I understand your logic, but it doesn't make logical sense.
I'm only talking about the 4 more revolutions per second that my car can possibly 'wear more' because of. That is the difference between my redline and rev limit. This is the highest cap on the RPM that the engine can 'wear' so there is no argument of 'what about 7500 its only 8 more revvs'.
Plus, Im talking absolutely with respect to the engine from 0 RPM. Which means 7000 is 2x more 'extra wear' than 6750 rev limit. 7500 is 4x more. So, my logic only works for the absolute difference between your cars redline and your cars rev limit.

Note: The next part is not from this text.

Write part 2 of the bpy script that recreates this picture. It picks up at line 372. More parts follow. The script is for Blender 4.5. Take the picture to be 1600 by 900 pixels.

Over the span of 10 years, my 60 mile round trip would put my crank revolutions right around:
60 miles, going 75mph at a total average door to door of about 3kRPM =
144,000 crank revolutions a DAY
525,600,000 crank revolutions in 10 years
Say I hit the limiter instead of the redline 5 times a day (upper end, worst case):
20 extra revolutions of wear a day due to rev limiting
73,000 extra crank revs over 10 years due to rev limiting instead of red lining 5 times a day
The extra revvs account for 0.013% of the cars total revvs over a 10 years period.
If you take into account the non-linearity of wear at the higher RPM due to hundreds of other phenomena, probably still fine, and this is at 5 times a day.